Placebo effect soon wears off as tired formula fails to stimulate

Placebo

O2 Academy, Leeds

3 Stars

It must be galling for Placebo to see contemporaries such as Suede and Pulp reform to glowing live reviews. Having plugged away to diminishing returns since 1994, the trio have yet to benefit from the warmth of nostalgia afforded to such reunions.

On the evidence of this one-off benefit gig it's unlikely that this situation will change as their set of heads-down goth rock alternately thrills, frustrates and bores.

Augmented by three session players on violin, guitar and keyboard they create an almost industrial wall of sound on material drawn heavily from seventh studio album Loud Like Love. The problem is that it generally takes their distinctive formula of post-punk guitars and nasal vocals to self-parodic levels.
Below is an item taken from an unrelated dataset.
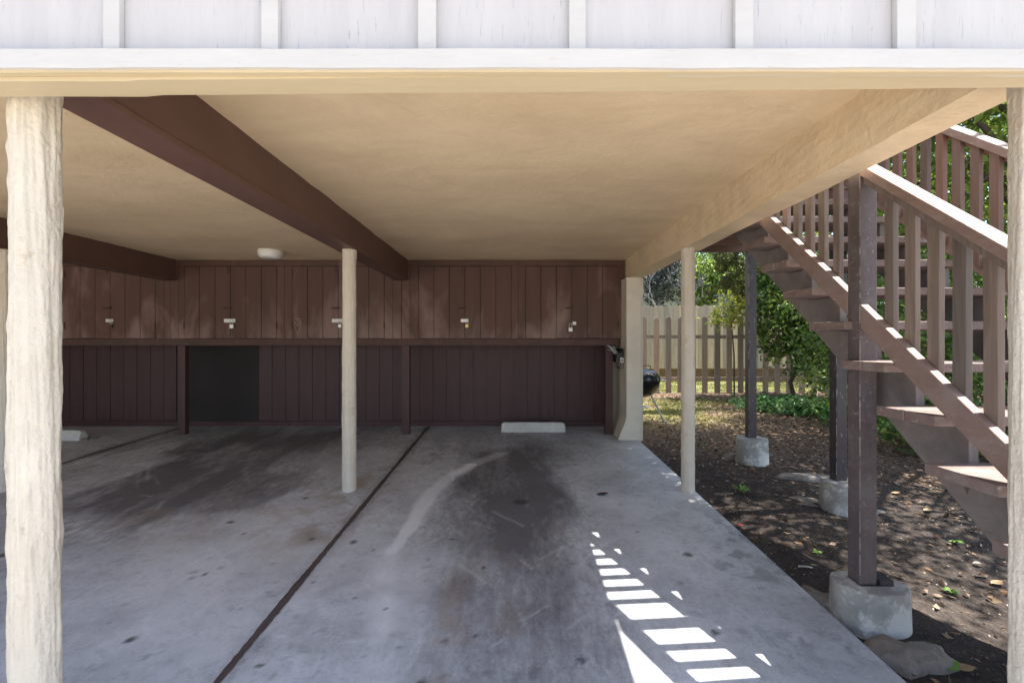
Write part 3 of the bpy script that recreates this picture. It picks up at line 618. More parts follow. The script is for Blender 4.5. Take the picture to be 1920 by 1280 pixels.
# landing
LZ = tz(8); ly0, ly1 = yy(.628), yy(.90)
b = MB()
k = XT0
while k < XT1-.05: b.box(k, min(k+.138, XT1), ly0-.03, ly1, LZ-.04, LZ); k += .143
b.build('landing_deck', M['tread'], ST, .003)
b = MB()
for k in range(5): y = ly0+k*(ly1-ly0-.045)/4; b.box(XT0+.02, XT1-.02, y, y+.045, zz(150), LZ-.042)
b.box(XT0+.021, XT0+.062, ly0+.05, ly1-.05, zz(151), LZ-.043); b.build('landing_joists', M['brownbeam'], ST)
hl = lambda t, a: zz(a+699*t)
def slope_bar(x0, x1, ta, tb, atop, h):
    b = MB(); y0, y1 = yy(ta), yy(tb)
    b.prism([(y0, hl(ta, atop)-h), (y1, hl(tb, atop)-h), (y1, hl(tb, atop)), (y0, hl(ta, atop))], 'x', x0, x1); return b
def rail_side(sx, sections, xh0, xh1, xs0, xs1, xb0, xb1, xr0, xr1, bmat, hm, t0list, brail=True):
    for (ta, tb) in sections:
        h = slope_bar(xh0, xh1, ta, tb, -137, .046*1.27).build('handrail', hm, ST, .005)
        slope_bar(xs0, xs1, ta, tb, -137-8, .042).build('sub_rail', bmat, h)
        slope_bar(xr0, xr1, ta, tb, -235, .128).build('bottom_rail', hm, ST, .004)
        for t in t0list:
            if t > ta+.001 and t+.0087 < tb:
                y = yy(t); w = .057+random.uniform(-.003, .003); j = random.uniform(-.004, .004)
                b = MB(); zt0 = hl(t, -137-8.2); zt1 = hl(t+w/D, -137-8.2); zb = hl(t, -235-9)
                x0b, x1b = xb0+random.uniform(-.003, .003), xb1
                b.add([(x0b, y+j, zb), (x1b, y+j, zb), (x1b, y+w+j, zb+.045), (x0b, y+w+j, zb+.045), (x0b, y, zt0), (x1b, y, zt0), (x1b, y+w, zt1), (x0b, y+w, zt1)],
                      [(0, 3, 2, 1), (4, 5, 6, 7), (0, 1, 5, 4), (1, 2, 6, 5), (2, 3, 7, 6), (3, 0, 4, 7)])
                b.build('baluster', bmat, h, .002)
P1a, P1b = .374, .3878
ts = [.3688-.0189*k for k in range(13)] + [.3885+.0192*k for k in range(12)]
rail_side(-1, [(.135, P1a-.0003), (P1b+.0003, .628)], xx(243), xx(255.6), xx(246.5), xx(249.8), xx(250), xx(253.6), xx(244), xx(249.6), M['baluster'], M['rail'], ts)
ts2 = [.399+.018*k for k in range(-13, 13)]
rail_side(1, [(.18, .628)], xx(377), xx(389.6), xx(385), xx(388), xx(380.8), xx(384.6), xx(385), xx(390), M['balusterbrown'], M['rail'], ts2)
# level landing railings (mostly hidden by the building)
for x in (xx(378), XT0+.03):
    h = MB(); h.box(x-.02, x+.075, ly0, ly1, LZ+.93, LZ+.975); h = h.build('handrail', M['rail'], ST, .004)
    y = ly0+.05
    while y < ly1-.06:
        b = MB(); b.box(x+.01, x+.035, y, y+.057, LZ-.1, LZ+.929); b.build('baluster', M['balusterbrown'], h); y += .12
# posts and piers
def post(x0, y0, w, z0, z1, mat, chips=True):
    b = MB(); b.box(x0, x0+w, y0, y0+w, z0, z1); p = b.build('post', mat, ST, .004)
    if chips:
        c = MB(); z = z0+.05
        while z < z1-.1:
            l = random.uniform(.01, .16); s = random.uniform(.0006, .0016); c.box(x0-.0004, x0+s, y0-.0004, y0+s, z, z+l); z += l+random.uniform(.01, .10)
        c.build('bare_wood_edge', M['chip'], p)
    return p
py1 = yy(P1a); pz1 = zz(-171)
post(xx(244), py1, .0895, pz1+.004, hl(P1a, -137)+.01, M['post'])
py2 = yy(.60); post(xx(365), py2, .0895, zz(-262*.6)+.004, tz(6)-.05, M['postdark'])
py3 = yy(.815); post(xx(362), py3, .0895, zz(-180*.82)+.004, zz(149.8), M['postdark'])
b = MB(); b.box(xx(244)-.0, xx(244)+.17, py1-.012, py1+.10, pz1-.004, pz1+.0035); b.box(xx(257.5), xx(257.5)+.07, py1-.01, py1+.09, pz1+.004, pz1+.03); b.build('post_shoe', M['postdark'], ST, .003)
def pier(cx, cy, rx, ry, ztop, lab, seed, ang=0):
    zg = gz(cy)-.06; nk = 64; r0 = np.random.default_rng(seed)
    prof = [(.0, 0), (.55, .001), (.93, -.002), (.975, -.006), (1.0, -.02), (1.01, -.10), (1.03, -.22), (1.06, zg-ztop)]
    b = MB(); vs = []
    for r, z in prof:
        for k in range(nk):
            w = 2*math.pi*k/nk; n = 1+.02*math.sin(3*w+seed)+.012*math.sin(7*w+seed*2)+r0.normal()*.003
            x, y = rx*r*n*math.cos(w), ry*r*n*math.sin(w); vs.append((cx+x*math.cos(ang)-y*math.sin(ang), cy+x*math.sin(ang)+y*math.cos(ang), ztop+z+(.004*math.sin(5*w+seed) if r > .8 else 0)))
    ff = lambda i: [(i*nk+k, (i+1)*nk+k, (i+1)*nk+(k+1) % nk, i*nk+(k+1) % nk) for k in range(nk)]
    b.add(vs, ff(0)+ff(1)+ff(2)+ff(3)); b.f += [f for i in range(4, len(prof)-1) for f in ff(i)]; b.sm += [True]*(nk*(len(prof)-5))
    tag(b.build('concrete_pier', M['pier'], loc=(cx, cy, zg)), lab, 'concrete pier', 'round concrete piers under the stair posts')
pier(xx(254), py1+.035, .175, .14, pz1, 'wide oval concrete pier under the nearest stair post, at the slab edge', 1, -.28)
pier(xx(372), py2+.04, .135, .135, zz(-262*.6), 'round concrete pier half hidden behind the nearest stair post', 2)
pier(xx(369), py3+.04, .165, .165, zz(-180*.82), 'round concrete pier under the farthest dark post, towards the fence', 3)
def rubble(px, py, rx, ry, h, lab, seed, ang=0):
    t = 205.0/(py-610); cx, cy = (px-960)*t/S, D*t; nk = 40; r0 = np.random.default_rng(seed); ph = r0.random(6)*6
    vs = []; prof = [(0, 1), (.5, .95), (.8, .75), (.97, .35), (1.05, -.6)]
    for r, z in prof:
        for k in range(nk):
            w = 2*math.pi*k/nk; n = 1+.16*math.sin(2*w+ph[0])+.10*math.sin(5*w+ph[1])+.06*math.sin(9*w+ph[2])+.03*math.sin(17*w+ph[3])
            x, y = rx*r*n*math.cos(w), ry*r*n*math.sin(w); vs.append((cx+x*math.cos(ang)-y*math.sin(ang), cy+x*math.sin(ang)+y*math.cos(ang), gz(cy)-.04+h*z+.012*math.sin(4*w+r*6+ph[4])*r))
    b = MB(); b.add(vs, [(i*nk+k, (i+1)*nk+k, (i+1)*nk+(k+1) % nk, i*nk+(k+1) % nk) for i in range(len(prof)-1) for k in range(nk)], True)
    tag(b.build('broken_concrete', M['rock'], loc=(cx, cy, gz(cy))), lab, 'rubble', 'spilled concrete around the piers')
rubble(1700, 1215, .20, .12, .045, 'spilled concrete lump in front of the nearest oval pier', 1, .1)
rubble(1560, 1125, .07, .22, .05, 'long broken concrete strip between the slab edge and the nearest pier', 2, .35)
rubble(1400, 850, .30, .12, .045, 'spilled concrete collar around the farthest pier', 3, .1)
rubble(1515, 890, .32, .10, .045, 'flat concrete spill left of the middle pier', 4, -.3)
rubble(1560, 940, .34, .16, .03, 'low concrete spill at the foot of the middle pier', 6, -.3)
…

This is typified by lead single Too Many Friends, which addresses loneliness in the age of social media. Annoyingly catchy, it's nonetheless undermined by Brian Molko playing the androgyny card that marked their biggest gender-bending hit, 1997's Nancy Boy - notably absent from tonight's set.

Placebo's challenge is how to move forward when loneliness and androgyny is what drew people to them in the first place, and clearly still does, as the "got no friends/got no lover" singalong on For What It's Worth testifies.

There are vague attempts to address other lyrical concerns on the clumsy Rob The Bank but the most entertaining part of the number is watching Steve Forrest's mop of blond hair flick in time to his frantic drumming.

They're more successful at breaking out of their tired formula when they add light and shade to the set, with a downbeat encore of Kate Bush's Running Up That Hill adding more electronics to their mix.

A slowed-down version of Teenage Angst combines violin with lacerating guitar, while A Million Little Pieces foregoes Molko's usual lyrical obsessions of fast sex, bad drugs, and existentialism to admit with candid self-awareness that "I feel I've lost my spark."

Such moments hint at why Placebo continue to connect with so many people. But they've got a long way to go to re-establish themselves as a vital contemporary force.